"Enquadrada", pelo director da Escola Superior de Educação, Luís Cardoso, "no trabalho de estágio que a aluna Cláudia está a fazer na Escola Preparatória de Mirandela", a presença da pintora Graça Morais, trouxe ao auditório grande afluência de público, constituído não só por alunos e professores, mas também por outras pessoas, que não quiseram deixar perder a oportunidade de ver e ouvir a artista plástica.

A apresentação da sua obra foi feita através de um documentário em vídeo, intitulado "Na cabeça de uma mulher está a história de uma aldeia", rodado quase na totalidade no Vieiro, a sua terra natal, pertencente ao concelho de Vila Flor. As imagens repetem, no entanto, alternadamente, passagens do percurso de caminho de ferro entre a estação do Tua e a sua terra, feito pela pintora, procurando recuperar uma memória de determinado período da sua vida, quando o tempo corria ao ritmo do comboio.

A aldeia de Vieiro, porém, é o centro sobre o qual roda todo a história dos seus quadros. O primeiro, representando dois homens a segurar o toldo da azeitona, merece-lhe o comentário de que é uma das cenas que têm a ver com a sua memória: a compenetração e a forma como os lavradores levam a sério a sua tarefa, tão nobre como qualquer outra, embora sem a compensação, que certamente mereceria. "Faço parte deste lugar, que é uma espécie de sentir as raízes, como esta oliveira", revela. O trabalho do campo, apesar de difícil, desperta-lhe um afecto tão grande, que o elo a que deu origem se tornou "tão grande como essa relação".

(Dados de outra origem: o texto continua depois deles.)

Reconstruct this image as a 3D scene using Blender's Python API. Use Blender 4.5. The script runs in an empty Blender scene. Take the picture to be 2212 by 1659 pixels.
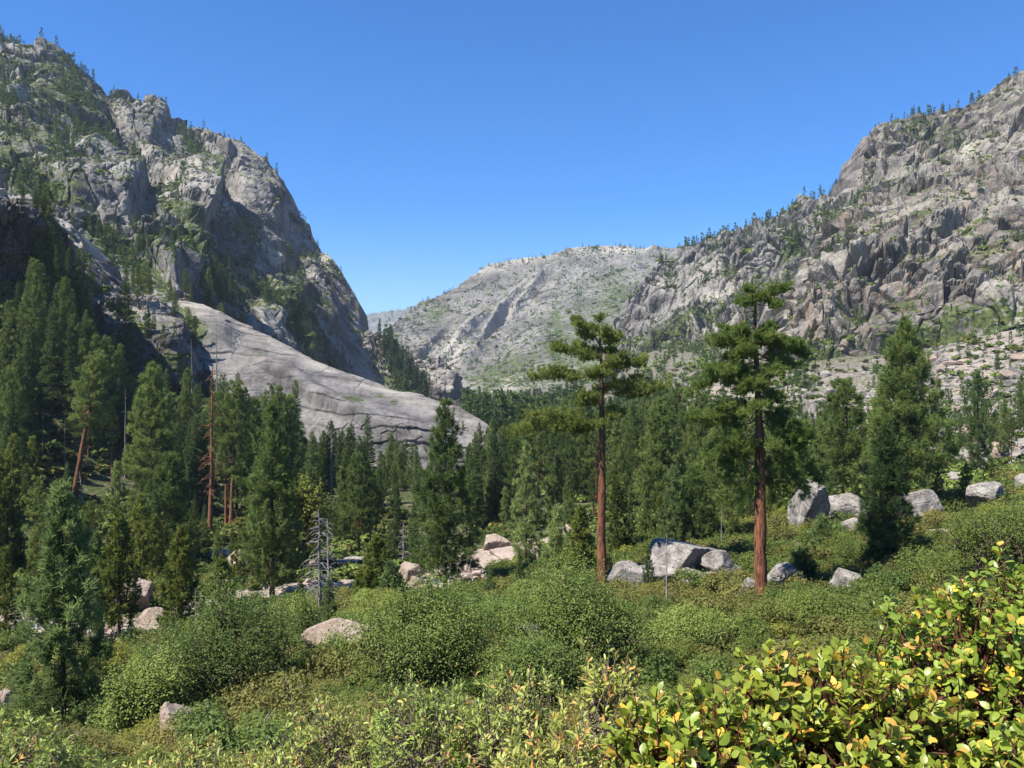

Veio para a sua terra, em 1982, sendo através dela que vê o mundo. E não admira, tal é o "encontro de culturas", que ali observa: o contacto dos que nunca saíram da terra e nunca viram o mar com os que foram para o Brasil, para Angola e Moçambique e já regressaram, de vez, e os que foram para a França, Alemanha e outros países da Europa e vêm à aldeia de férias no Verão.

Para a criação de alguns dos seus quadros recorre muitas vezes às memórias da sua "infância privilegiada". A religiosidade das pessoas da aldeia, o cheiro enjoativo da cera das velas, misturado com o do sebo que os homens aplicavam nas botas quando iam à missa, à capela da sua terra, as cores dos véus e das roupas pretas das mulheres, sempre submissas, que deitavam luto pela morte dos familiares mais próximos, mas que guardavam e reflectiam sempre o seu poder maternal, tudo isso faz parte do imaginário que reproduz nas telas.

Com nove anos já dizia à mãe que queria ser pintora, sujeita embora a ouvir dela que "os pintores morrem de fome". Mas a resposta estava logo na ponta da língua: "Não interessa, mas é isso que eu quero ser". O seu sentido de liberdade vem desse tempo, em que a porta da sua casa estava sempre escancarada. O espaço de brincadeira começava em casa e prolongava-se pelos campos. A natureza, os ciclos da terra, a forma desta gente viver são a torrente das imagens que cria. Apesar de tudo, tem dúvidas quando pinta e sofre com isso. Mesmo cheia de dúvidas está feliz no seu atelier, considerando esse momento de grande verdade consigo própria.

No período de debate que se seguiu, a pintora respondeu a algumas questões referindo que "a pintura não é nada de reprodução". Lamentou que apesar do IP4, ainda não se vejam aqui exposições de arte. Aproveitando a presença do presidente da Câmara de Vila Flor, anunciou a existência de um projecto de Sisa Vieira, que se propõe recuperar um imóvel, na vila, destinado a um Centro de Arte, que poderá proporcionar, não só exposições suas , mas também a de outros pintores.